**Entries provided**.
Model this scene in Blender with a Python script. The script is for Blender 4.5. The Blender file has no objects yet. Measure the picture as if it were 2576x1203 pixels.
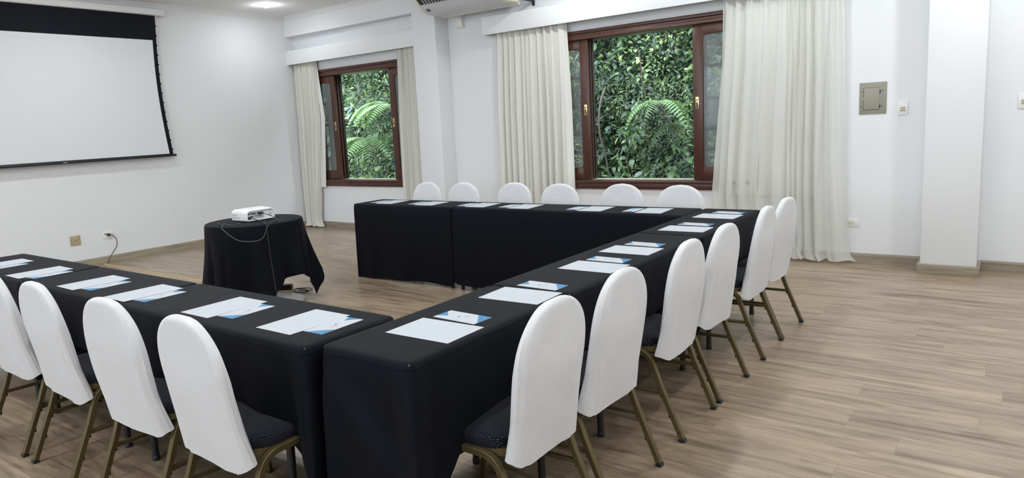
import bpy, bmesh, math, random
import numpy as np
from mathutils import Vector, Matrix

S = bpy.context.scene
COL = S.collection
PI = math.pi

# ------------------------------------------------------------------ camera, world, exposure
FPX, CX, CY, PW, PH = 1752.76, 1226.095, 578.08, 2576.0, 1203.0
YAW, PITCH, ROLL = math.radians(-37.5523), math.radians(8.55140), math.radians(-3.16985)
fw = Vector((math.sin(YAW)*math.cos(PITCH), math.cos(YAW)*math.cos(PITCH), -math.sin(PITCH)))
r0 = Vector((math.cos(YAW), -math.sin(YAW), 0)); u0 = r0.cross(fw)
rr = r0*math.cos(ROLL) + u0*math.sin(ROLL); uu = -r0*math.sin(ROLL) + u0*math.cos(ROLL)
cam_data = bpy.data.cameras.new('camera')
cam = bpy.data.objects.new('camera', cam_data); COL.objects.link(cam)
cam.matrix_world = Matrix(((rr.x, uu.x, -fw.x, 0), (rr.y, uu.y, -fw.y, 0), (rr.z, uu.z, -fw.z, 1.45), (0, 0, 0, 1)))
cam_data.sensor_fit = 'HORIZONTAL'; cam_data.sensor_width = 36.0
cam_data.lens = FPX/PW*36.0
cam_data.shift_x = (PW/2-CX)/PW; cam_data.shift_y = (CY-PH/2)/PW
cam_data.clip_start = 0.02; cam_data.clip_end = 200
S.camera = cam

S.view_settings.view_transform = 'Standard'
S.view_settings.look = 'None'
S.view_settings.gamma = 1.0
S.view_settings.use_curve_mapping = False
S.view_settings.exposure = 0.1

W = bpy.data.worlds.new('overcast_sky'); S.world = W; W.use_nodes = True
bg = W.node_tree.nodes['Background']
bg.inputs['Color'].default_value = (0.80, 0.90, 1.0, 1); bg.inputs['Strength'].default_value = 7.0

LAMP_W = 12.2          # watts of each ceiling downlight
LAMP_COL = (0.905, 0.955, 1.0)

# ------------------------------------------------------------------ materials
def srgb(r, g, b):
    def f(c):
        c /= 255.0
        return c/12.92 if c <= 0.04045 else ((c+0.055)/1.055)**2.4
    return (f(r), f(g), f(b), 1.0)

def pmat(name, col, rough=0.5, metal=0.0, spec=0.5, sheen=0.0, bump=None, **kw):
    m = bpy.data.materials.new(name); m.use_nodes = True
    nt = m.node_tree; b = nt.nodes['Principled BSDF']
    b.inputs['Base Color'].default_value = col
    b.inputs['Roughness'].default_value = rough
    b.inputs['Metallic'].default_value = metal
    b.inputs['Specular IOR Level'].default_value = spec
    if sheen:
        b.inputs['Sheen Weight'].default_value = sheen
        b.inputs['Sheen Roughness'].default_value = 0.5
    if bump:
        scale, strength, dist = bump
        tc = nt.nodes.new('ShaderNodeTexCoord'); n = nt.nodes.new('ShaderNodeTexNoise')
        n.inputs['Scale'].default_value = scale; n.inputs['Detail'].default_value = 4
        bp = nt.nodes.new('ShaderNodeBump'); bp.inputs['Strength'].default_value = strength; bp.inputs['Distance'].default_value = dist
        nt.links.new(tc.outputs['Object'], n.inputs['Vector']); nt.links.new(n.outputs['Fac'], bp.inputs['Height'])
        nt.links.new(bp.outputs['Normal'], b.inputs['Normal'])
    return m

def N(nt, typ, **kw):
    n = nt.nodes.new(typ)
    for k, v in kw.items():
        if hasattr(n, k): setattr(n, k, v)
    return n
def mathn(nt, op, a, b=None, c=None):
    n = nt.nodes.new('ShaderNodeMath'); n.operation = op
    for i, v in enumerate((a, b, c)):
        if v is None: continue
        if isinstance(v, (int, float)): n.inputs[i].default_value = v
        else: nt.links.new(v, n.inputs[i])
    return n.outputs[0]
def ramp(nt, fac, stops):
    n = nt.nodes.new('ShaderNodeValToRGB')
    e = n.color_ramp.elements
    while len(e) < len(stops): e.new(0.5)
    for el, (p, c) in zip(e, stops): el.position = p; el.color = c
    nt.links.new(fac, n.inputs[0]); return n.outputs[0]

M = {}
M['wall'] = pmat('painted_plaster', (0.80, 0.81, 0.82, 1), 0.7, spec=0.3, bump=(14, 0.12, 0.01))
M['ceiling'] = pmat('ceiling_paint', (0.84, 0.84, 0.83, 1), 0.85, spec=0.2, bump=(30, 0.08, 0.01))
M['trim'] = pmat('white_trim', (0.82, 0.83, 0.84, 1), 0.5, spec=0.4)
M['plaster_moulding'] = pmat('plaster_moulding', (0.76, 0.76, 0.75, 1), 0.6)
M['black_fabric'] = pmat('black_tablecloth', (0.0022, 0.0031, 0.0068, 1), 0.66, spec=0.12, sheen=0.012, bump=(9, 0.25, 0.012))
M['cover'] = pmat('white_chair_cover', (0.69, 0.69, 0.70, 1), 0.85, spec=0.2, sheen=0.06, bump=(7, 0.5, 0.02))
M['brass'] = pmat('old_gold_metal', (0.125, 0.096, 0.040, 1), 0.42, 0.5, bump=(60, 0.15, 0.002))
M['black_plastic'] = pmat('black_plastic', (0.012, 0.012, 0.013, 1), 0.45)
M['black_metal'] = pmat('black_metal', (0.012, 0.012, 0.015, 1), 0.35, spec=0.5)
M['paper'] = pmat('white_paper', (0.52, 0.55, 0.585, 1), 0.6, spec=0.25)
M['blue_print'] = pmat('blue_print', srgb(52, 128, 176), 0.5)
M['grey_print'] = pmat('grey_print', srgb(70, 74, 84), 0.5)
M['faint_print'] = pmat('faint_print', srgb(165, 165, 178), 0.5)
M['mahogany'] = pmat('mahogany', srgb(74, 41, 29), 0.32, spec=0.5, bump=(25, 0.08, 0.003))
M['dark_mahogany'] = pmat('dark_mahogany', srgb(50, 34, 30), 0.4)
M['brass_plate'] = pmat('polished_brass', (0.75, 0.6, 0.32, 1), 0.25, 1.0)
M['white_plastic'] = pmat('white_plastic', (0.80, 0.80, 0.78, 1), 0.35)
M['projector_white'] = pmat('projector_white', (0.84, 0.85, 0.84, 1), 0.35)
M['pale_grey'] = pmat('pale_grey_plastic', (0.55, 0.56, 0.57, 1), 0.4)
M['beige_plate'] = pmat('beige_metal_plate', srgb(176, 164, 132), 0.45)
M['box_grey'] = pmat('panel_grey', srgb(146, 143, 129), 0.55)
M['box_grey_door'] = pmat('panel_door', srgb(151, 147, 132), 0.5)
M['dark_hole'] = pmat('dark_recess', (0.006, 0.006, 0.006, 1), 0.6)
M['cream'] = pmat('cream_plastic', srgb(226, 222, 200), 0.4)
M['ac_grey'] = pmat('ac_underside', (0.62, 0.64, 0.65, 1), 0.35)
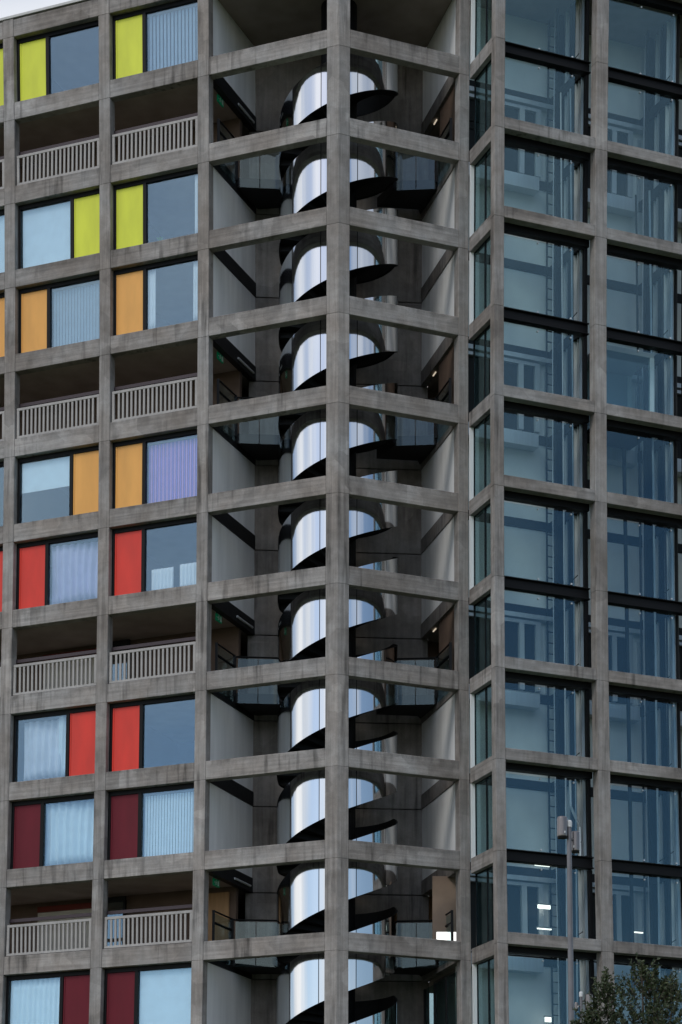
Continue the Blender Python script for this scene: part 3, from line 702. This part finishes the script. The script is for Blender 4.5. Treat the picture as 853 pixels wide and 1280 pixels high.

**Task**. Return exactly what appears from the opening line of the material through the line with "return (f(r), f(g), f(b), 1.0)", apart from the pictures.

**Solution for this task**.
Model this scene in Blender with a Python script. The script is for Blender 4.5. The Blender file has no objects yet. Measure the picture as if it were 2576x1203 pixels.
import bpy, bmesh, math, random
import numpy as np
from mathutils import Vector, Matrix

S = bpy.context.scene
COL = S.collection
PI = math.pi

# ------------------------------------------------------------------ camera, world, exposure
FPX, CX, CY, PW, PH = 1752.76, 1226.095, 578.08, 2576.0, 1203.0
YAW, PITCH, ROLL = math.radians(-37.5523), math.radians(8.55140), math.radians(-3.16985)
fw = Vector((math.sin(YAW)*math.cos(PITCH), math.cos(YAW)*math.cos(PITCH), -math.sin(PITCH)))
r0 = Vector((math.cos(YAW), -math.sin(YAW), 0)); u0 = r0.cross(fw)
rr = r0*math.cos(ROLL) + u0*math.sin(ROLL); uu = -r0*math.sin(ROLL) + u0*math.cos(ROLL)
cam_data = bpy.data.cameras.new('camera')
cam = bpy.data.objects.new('camera', cam_data); COL.objects.link(cam)
cam.matrix_world = Matrix(((rr.x, uu.x, -fw.x, 0), (rr.y, uu.y, -fw.y, 0), (rr.z, uu.z, -fw.z, 1.45), (0, 0, 0, 1)))
cam_data.sensor_fit = 'HORIZONTAL'; cam_data.sensor_width = 36.0
cam_data.lens = FPX/PW*36.0
cam_data.shift_x = (PW/2-CX)/PW; cam_data.shift_y = (CY-PH/2)/PW
cam_data.clip_start = 0.02; cam_data.clip_end = 200
S.camera = cam

S.view_settings.view_transform = 'Standard'
S.view_settings.look = 'None'
S.view_settings.gamma = 1.0
S.view_settings.use_curve_mapping = False
S.view_settings.exposure = 0.1

W = bpy.data.worlds.new('overcast_sky'); S.world = W; W.use_nodes = True
bg = W.node_tree.nodes['Background']
bg.inputs['Color'].default_value = (0.80, 0.90, 1.0, 1); bg.inputs['Strength'].default_value = 7.0

LAMP_W = 12.2          # watts of each ceiling downlight
LAMP_COL = (0.905, 0.955, 1.0)

# ------------------------------------------------------------------ materials
def srgb(r, g, b):
    def f(c):
        c /= 255.0
        return c/12.92 if c <= 0.04045 else ((c+0.055)/1.055)**2.4
    return (f(r), f(g), f(b), 1.0)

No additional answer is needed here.